To describe an animal so well known might seem a superfluous task – we shall only, therefore, select some of its peculiarities as are least obvious and may have escaped the notice of inattentive observers.

It is generally remarked that Cats can see in the dark, but though this is not absolutely the case, yet it is certain that they can see with much less light than other animals, owing to the peculiar structure of their eyes – the pupils of which are capable of being contracted or dilated in proportion to the degree of light by which they are affected. The pupil of the Cat, during the day, is perpetually contracted and it is with difficulty that it can see in strong light, but in the twilight the pupil regains its natural roundness, the animal enjoys perfect vision and takes advantage of this superiority to discover and surprise its prey.

The cry of the Cat is loud, piercing and clamorous, and whether expressive of anger or of love is equally violent and hideous. Its call may be heard at a great distance and is so well known to the whole fraternity that, on some occasions, several hundred Cats have been brought together from different parts. Invited by the piercing cries of distress from a suffering fellow creature, they assemble in crowds and with loud squalls and yells express their horrid sympathies. They frequently tear the miserable object to pieces and, with the most blind and furious rage, fall upon each other, killing and wounding indiscriminately, till there is scarcely one left. These terrible conflicts happen only in the night.

The Cat is particularly averse to water, cold and bad smells. It is fond of certain perfumes but is more particularly attracted by the smell of valerian and cat mint – it rubs itself against them and if not prevented will infallibly destroy them.

Though extremely useful in destroying the vermin that infest our houses, the Cat seems little attached to the persons of those who afford it protection. It appears to be under no subjection and acts only for itself.

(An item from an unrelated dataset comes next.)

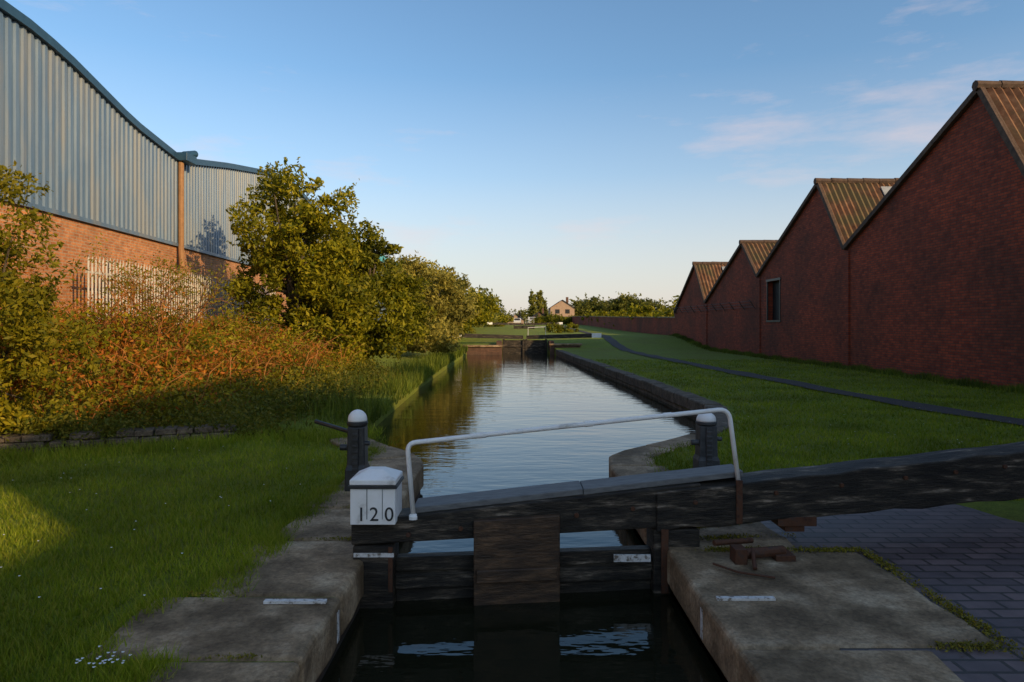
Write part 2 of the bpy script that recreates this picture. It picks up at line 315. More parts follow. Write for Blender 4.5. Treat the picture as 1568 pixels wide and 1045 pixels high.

All its views are confined to the place where it has been brought up. If carried elsewhere, it seems lost and bewildered, and frequently takes the first opportunity of escaping to its former haunts. Frequent instances are recollected of Cats having returned to the place from whence they have been carried, though at many miles distance, and even across rivers, where they could not possibly have any knowledge of the road or the situation that would apparently lead them to it.

In the time of Hoel the Good, King of Wales, who died in the year 948, laws were made to fix the different prices of animals, among which the Cat was included as being at that period of great importance on account if its scarceness and utility. The price of a kitten was fixed at one penny, till proof could be given of its having caught a mouse twopence, after which it was rated as fourpence which was a great sum in those days.

If anyone should steal or kill the Cat that guarded the Prince’s granary, he was either to forfeit a milk ewe, or her fleece and lamb, or as much wheat as when poured on the Cat suspended by its tail would form a heap high enough to cover the tip of the former.

Hence we may conclude that Cats were not originally native of these islands, and from the great care taken to improve and preserve the breed of this prolific creature, we may suppose, were but little known in that period. Whatever credit we may allow to the circumstances of the well known story of Whittington and his Cat, it is another proof of the great value set upon this animal in former times.